Is it important for you to shine a light on these issues?

I was very into drug culture and used to sell drugs. I thought it was really cool to be this person for a while until I realized, “Wow, I’m a really big sack of shit for doing this, I’m destroying people’s lives”. In some weird way making this work is a penance. I want people to talk about these things. This is an underrepresented area and an overlooked community. The spice epidemic was happening for over a year, and it took a mass overdose for people to actually pay attention.

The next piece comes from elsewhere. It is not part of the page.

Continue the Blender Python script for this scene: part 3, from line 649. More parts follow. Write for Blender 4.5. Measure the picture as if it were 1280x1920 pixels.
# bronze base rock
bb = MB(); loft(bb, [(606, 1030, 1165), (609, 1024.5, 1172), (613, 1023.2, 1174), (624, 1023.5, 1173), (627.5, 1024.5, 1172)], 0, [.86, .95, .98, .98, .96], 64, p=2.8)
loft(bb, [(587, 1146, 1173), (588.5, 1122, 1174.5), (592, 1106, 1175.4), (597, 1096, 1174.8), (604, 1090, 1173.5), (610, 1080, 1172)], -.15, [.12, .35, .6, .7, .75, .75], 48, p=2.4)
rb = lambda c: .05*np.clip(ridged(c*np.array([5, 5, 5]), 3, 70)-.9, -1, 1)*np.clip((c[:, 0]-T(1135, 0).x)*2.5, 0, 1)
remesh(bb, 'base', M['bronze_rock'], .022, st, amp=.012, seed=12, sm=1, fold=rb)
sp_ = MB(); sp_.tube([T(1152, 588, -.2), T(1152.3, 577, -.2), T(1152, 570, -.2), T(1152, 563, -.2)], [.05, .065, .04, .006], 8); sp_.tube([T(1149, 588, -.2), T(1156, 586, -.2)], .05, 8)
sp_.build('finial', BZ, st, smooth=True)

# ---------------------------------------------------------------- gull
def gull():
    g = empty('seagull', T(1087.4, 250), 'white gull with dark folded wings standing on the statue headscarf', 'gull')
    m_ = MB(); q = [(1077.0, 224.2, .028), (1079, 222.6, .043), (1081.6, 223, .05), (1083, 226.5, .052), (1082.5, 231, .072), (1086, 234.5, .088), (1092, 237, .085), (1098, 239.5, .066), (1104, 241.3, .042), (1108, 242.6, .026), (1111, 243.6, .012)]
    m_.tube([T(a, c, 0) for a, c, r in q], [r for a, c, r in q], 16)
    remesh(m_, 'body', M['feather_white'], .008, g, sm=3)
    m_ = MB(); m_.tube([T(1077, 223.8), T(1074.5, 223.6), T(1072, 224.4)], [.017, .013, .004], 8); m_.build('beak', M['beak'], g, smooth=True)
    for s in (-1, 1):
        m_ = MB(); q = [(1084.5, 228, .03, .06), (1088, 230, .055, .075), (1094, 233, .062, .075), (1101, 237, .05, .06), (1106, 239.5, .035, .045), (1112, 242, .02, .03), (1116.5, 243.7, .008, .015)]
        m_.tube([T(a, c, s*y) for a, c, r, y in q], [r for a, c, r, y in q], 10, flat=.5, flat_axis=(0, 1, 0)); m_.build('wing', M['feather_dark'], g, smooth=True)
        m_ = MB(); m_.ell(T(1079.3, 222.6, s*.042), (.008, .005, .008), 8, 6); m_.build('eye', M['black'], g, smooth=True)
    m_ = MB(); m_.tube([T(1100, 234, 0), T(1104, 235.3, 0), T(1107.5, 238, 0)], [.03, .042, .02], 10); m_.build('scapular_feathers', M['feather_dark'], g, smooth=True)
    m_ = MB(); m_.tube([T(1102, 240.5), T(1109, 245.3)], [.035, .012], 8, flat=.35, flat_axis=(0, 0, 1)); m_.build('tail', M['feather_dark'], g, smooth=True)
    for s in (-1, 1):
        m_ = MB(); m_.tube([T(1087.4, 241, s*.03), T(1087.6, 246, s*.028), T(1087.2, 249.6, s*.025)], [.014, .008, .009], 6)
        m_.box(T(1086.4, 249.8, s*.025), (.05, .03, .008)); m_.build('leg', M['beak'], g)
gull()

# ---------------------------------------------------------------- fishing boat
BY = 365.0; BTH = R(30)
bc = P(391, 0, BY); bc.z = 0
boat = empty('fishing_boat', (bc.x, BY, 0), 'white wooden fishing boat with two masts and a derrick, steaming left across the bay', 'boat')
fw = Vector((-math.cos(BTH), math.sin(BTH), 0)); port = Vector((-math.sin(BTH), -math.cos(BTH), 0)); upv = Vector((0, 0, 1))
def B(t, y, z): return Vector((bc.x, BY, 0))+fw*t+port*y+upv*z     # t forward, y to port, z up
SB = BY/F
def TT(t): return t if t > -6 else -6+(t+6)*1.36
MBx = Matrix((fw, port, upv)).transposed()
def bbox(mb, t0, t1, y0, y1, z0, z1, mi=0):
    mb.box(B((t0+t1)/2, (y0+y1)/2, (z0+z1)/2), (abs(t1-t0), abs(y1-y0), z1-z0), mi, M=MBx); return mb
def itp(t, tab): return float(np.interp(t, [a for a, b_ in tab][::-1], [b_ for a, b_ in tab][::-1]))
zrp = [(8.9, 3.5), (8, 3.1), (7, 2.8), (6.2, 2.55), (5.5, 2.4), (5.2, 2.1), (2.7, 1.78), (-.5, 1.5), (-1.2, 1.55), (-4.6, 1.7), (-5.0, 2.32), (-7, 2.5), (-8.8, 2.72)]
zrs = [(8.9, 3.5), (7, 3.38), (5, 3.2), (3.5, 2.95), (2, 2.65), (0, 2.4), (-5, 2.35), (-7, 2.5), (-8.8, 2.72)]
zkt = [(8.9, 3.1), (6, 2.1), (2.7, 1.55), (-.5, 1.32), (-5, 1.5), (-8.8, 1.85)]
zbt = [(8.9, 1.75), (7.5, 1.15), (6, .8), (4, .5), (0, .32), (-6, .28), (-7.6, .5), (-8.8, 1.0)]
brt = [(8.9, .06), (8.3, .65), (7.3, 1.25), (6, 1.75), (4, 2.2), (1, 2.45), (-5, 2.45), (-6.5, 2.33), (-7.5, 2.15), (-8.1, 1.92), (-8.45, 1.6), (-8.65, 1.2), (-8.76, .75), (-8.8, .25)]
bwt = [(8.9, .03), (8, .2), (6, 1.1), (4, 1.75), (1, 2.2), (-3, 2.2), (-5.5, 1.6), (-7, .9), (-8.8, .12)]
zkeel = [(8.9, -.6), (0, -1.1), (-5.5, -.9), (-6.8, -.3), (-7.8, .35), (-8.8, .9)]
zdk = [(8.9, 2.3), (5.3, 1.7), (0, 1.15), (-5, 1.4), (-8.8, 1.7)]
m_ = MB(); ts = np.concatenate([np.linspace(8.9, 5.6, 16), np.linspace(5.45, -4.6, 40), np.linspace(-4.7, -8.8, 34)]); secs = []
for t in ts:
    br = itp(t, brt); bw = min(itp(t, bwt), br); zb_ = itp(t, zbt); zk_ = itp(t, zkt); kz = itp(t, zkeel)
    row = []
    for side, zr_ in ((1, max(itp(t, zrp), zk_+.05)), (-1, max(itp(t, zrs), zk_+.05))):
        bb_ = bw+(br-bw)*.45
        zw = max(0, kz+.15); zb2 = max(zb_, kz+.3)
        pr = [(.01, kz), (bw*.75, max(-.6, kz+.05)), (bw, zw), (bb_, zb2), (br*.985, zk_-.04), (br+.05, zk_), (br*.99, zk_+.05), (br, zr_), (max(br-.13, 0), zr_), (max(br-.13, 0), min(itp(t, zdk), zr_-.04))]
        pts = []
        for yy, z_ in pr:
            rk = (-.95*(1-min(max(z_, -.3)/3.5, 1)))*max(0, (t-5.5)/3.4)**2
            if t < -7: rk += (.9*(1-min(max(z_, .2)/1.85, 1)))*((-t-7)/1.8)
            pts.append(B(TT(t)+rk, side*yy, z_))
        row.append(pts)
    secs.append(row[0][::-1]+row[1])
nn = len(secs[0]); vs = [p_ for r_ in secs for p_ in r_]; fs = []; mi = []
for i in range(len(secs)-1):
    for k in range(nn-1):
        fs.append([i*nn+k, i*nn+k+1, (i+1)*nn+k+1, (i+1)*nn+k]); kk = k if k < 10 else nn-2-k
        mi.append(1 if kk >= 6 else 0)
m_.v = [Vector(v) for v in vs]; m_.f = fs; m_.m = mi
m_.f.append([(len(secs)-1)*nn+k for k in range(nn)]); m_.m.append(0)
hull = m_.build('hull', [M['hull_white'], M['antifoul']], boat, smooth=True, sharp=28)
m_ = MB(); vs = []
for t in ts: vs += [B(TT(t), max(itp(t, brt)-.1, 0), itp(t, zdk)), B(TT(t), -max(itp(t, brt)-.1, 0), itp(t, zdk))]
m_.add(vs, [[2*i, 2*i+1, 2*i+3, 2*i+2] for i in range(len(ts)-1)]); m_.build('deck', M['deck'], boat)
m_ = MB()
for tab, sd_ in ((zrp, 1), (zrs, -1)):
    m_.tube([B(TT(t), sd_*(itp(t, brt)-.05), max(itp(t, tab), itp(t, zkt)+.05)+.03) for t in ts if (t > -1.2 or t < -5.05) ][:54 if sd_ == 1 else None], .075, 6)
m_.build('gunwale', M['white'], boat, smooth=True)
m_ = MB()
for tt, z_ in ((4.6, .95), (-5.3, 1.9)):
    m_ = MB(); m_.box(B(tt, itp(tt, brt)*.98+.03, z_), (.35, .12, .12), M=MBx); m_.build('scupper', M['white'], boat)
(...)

I want people to be drawn into the work but know that it’s appearance is more than skin deep. It’s my hope that people will ask questions, “Why are there so many of these vials, bags, etc? Where do you find these?” It’s kind of shocking how I’ll find children’s toys next to drug paraphenalia. I think we, as a society, think there is a separation from drug addicts and children, but all both of these worlds co-exist and they’re often times close to each other.


Are you now trying branch away from the found objects?

I’m trying to branch out, not away.  Collecting items for work is exhausting and kind of depressing. I’ve been doing it (this intense) for a year. But I love making this work. I’ll work on the signs, but everything feeds into each other. I wouldn’t be making the signs if it wasn’t for the "Neighborhood Archaeology."


Do you collect personally?

No. My apartment is totally minimal. I collect 99 cent t-shirts from Salvation Army that I flip inside out.